Task to complete: Your task is to copy every record exactly.

[Items from a dataset]
......

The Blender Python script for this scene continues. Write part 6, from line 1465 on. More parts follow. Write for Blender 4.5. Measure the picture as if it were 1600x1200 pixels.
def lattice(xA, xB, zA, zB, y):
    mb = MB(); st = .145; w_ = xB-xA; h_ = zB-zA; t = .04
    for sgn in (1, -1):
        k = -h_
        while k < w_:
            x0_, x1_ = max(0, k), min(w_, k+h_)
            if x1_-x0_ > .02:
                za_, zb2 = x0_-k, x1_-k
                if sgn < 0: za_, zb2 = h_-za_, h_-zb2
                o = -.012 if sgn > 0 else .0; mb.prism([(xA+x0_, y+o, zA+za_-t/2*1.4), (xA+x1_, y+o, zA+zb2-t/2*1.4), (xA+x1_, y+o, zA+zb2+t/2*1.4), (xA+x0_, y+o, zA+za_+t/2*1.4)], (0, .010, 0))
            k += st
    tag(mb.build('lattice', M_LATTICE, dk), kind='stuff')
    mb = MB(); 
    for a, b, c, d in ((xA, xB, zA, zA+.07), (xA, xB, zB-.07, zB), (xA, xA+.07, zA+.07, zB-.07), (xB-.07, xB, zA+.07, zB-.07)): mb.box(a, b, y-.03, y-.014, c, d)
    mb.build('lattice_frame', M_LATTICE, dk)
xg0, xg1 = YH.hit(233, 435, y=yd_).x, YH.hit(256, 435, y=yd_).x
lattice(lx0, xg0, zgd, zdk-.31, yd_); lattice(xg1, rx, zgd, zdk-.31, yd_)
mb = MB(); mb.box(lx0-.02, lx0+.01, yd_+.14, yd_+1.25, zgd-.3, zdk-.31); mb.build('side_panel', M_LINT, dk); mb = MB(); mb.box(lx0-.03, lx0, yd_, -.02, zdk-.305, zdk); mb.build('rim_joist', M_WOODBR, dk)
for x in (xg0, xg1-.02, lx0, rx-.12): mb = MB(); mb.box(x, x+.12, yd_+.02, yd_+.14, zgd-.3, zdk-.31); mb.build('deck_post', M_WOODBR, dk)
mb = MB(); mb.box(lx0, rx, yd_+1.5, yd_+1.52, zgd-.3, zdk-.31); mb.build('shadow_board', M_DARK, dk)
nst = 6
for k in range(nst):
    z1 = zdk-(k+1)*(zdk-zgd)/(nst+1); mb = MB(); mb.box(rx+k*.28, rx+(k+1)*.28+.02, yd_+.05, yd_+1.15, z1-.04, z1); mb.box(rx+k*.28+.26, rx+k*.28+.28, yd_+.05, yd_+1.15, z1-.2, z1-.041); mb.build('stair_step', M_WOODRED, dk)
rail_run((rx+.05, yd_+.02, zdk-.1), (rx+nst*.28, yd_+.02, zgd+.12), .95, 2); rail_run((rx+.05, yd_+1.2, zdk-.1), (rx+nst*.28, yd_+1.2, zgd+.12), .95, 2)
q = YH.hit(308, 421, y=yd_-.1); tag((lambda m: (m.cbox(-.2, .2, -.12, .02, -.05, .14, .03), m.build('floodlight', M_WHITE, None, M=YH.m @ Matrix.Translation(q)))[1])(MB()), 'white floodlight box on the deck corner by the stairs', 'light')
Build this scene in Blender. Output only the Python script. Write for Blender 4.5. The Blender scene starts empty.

......

Result:
The Blender Python script for this scene continues. Write part 6, from line 1465 on. More parts follow. Write for Blender 4.5. Measure the picture as if it were 1600x1200 pixels.
def lattice(xA, xB, zA, zB, y):
    mb = MB(); st = .145; w_ = xB-xA; h_ = zB-zA; t = .04
    for sgn in (1, -1):
        k = -h_
        while k < w_:
            x0_, x1_ = max(0, k), min(w_, k+h_)
            if x1_-x0_ > .02:
                za_, zb2 = x0_-k, x1_-k
                if sgn < 0: za_, zb2 = h_-za_, h_-zb2
                o = -.012 if sgn > 0 else .0; mb.prism([(xA+x0_, y+o, zA+za_-t/2*1.4), (xA+x1_, y+o, zA+zb2-t/2*1.4), (xA+x1_, y+o, zA+zb2+t/2*1.4), (xA+x0_, y+o, zA+za_+t/2*1.4)], (0, .010, 0))
            k += st
    tag(mb.build('lattice', M_LATTICE, dk), kind='stuff')
    mb = MB(); 
    for a, b, c, d in ((xA, xB, zA, zA+.07), (xA, xB, zB-.07, zB), (xA, xA+.07, zA+.07, zB-.07), (xB-.07, xB, zA+.07, zB-.07)): mb.box(a, b, y-.03, y-.014, c, d)
    mb.build('lattice_frame', M_LATTICE, dk)
xg0, xg1 = YH.hit(233, 435, y=yd_).x, YH.hit(256, 435, y=yd_).x
lattice(lx0, xg0, zgd, zdk-.31, yd_); lattice(xg1, rx, zgd, zdk-.31, yd_)
mb = MB(); mb.box(lx0-.02, lx0+.01, yd_+.14, yd_+1.25, zgd-.3, zdk-.31); mb.build('side_panel', M_LINT, dk); mb = MB(); mb.box(lx0-.03, lx0, yd_, -.02, zdk-.305, zdk); mb.build('rim_joist', M_WOODBR, dk)
for x in (xg0, xg1-.02, lx0, rx-.12): mb = MB(); mb.box(x, x+.12, yd_+.02, yd_+.14, zgd-.3, zdk-.31); mb.build('deck_post', M_WOODBR, dk)
mb = MB(); mb.box(lx0, rx, yd_+1.5, yd_+1.52, zgd-.3, zdk-.31); mb.build('shadow_board', M_DARK, dk)
nst = 6
for k in range(nst):
    z1 = zdk-(k+1)*(zdk-zgd)/(nst+1); mb = MB(); mb.box(rx+k*.28, rx+(k+1)*.28+.02, yd_+.05, yd_+1.15, z1-.04, z1); mb.box(rx+k*.28+.26, rx+k*.28+.28, yd_+.05, yd_+1.15, z1-.2, z1-.041); mb.build('stair_step', M_WOODRED, dk)
rail_run((rx+.05, yd_+.02, zdk-.1), (rx+nst*.28, yd_+.02, zgd+.12), .95, 2); rail_run((rx+.05, yd_+1.2, zdk-.1), (rx+nst*.28, yd_+1.2, zgd+.12), .95, 2)
q = YH.hit(308, 421, y=yd_-.1); tag((lambda m: (m.cbox(-.2, .2, -.12, .02, -.05, .14, .03), m.build('floodlight', M_WHITE, None, M=YH.m @ Matrix.Translation(q)))[1])(MB()), 'white floodlight box on the deck corner by the stairs', 'light')
Build this scene in Blender. Output only the Python script. Write for Blender 4.5. The Blender scene starts empty.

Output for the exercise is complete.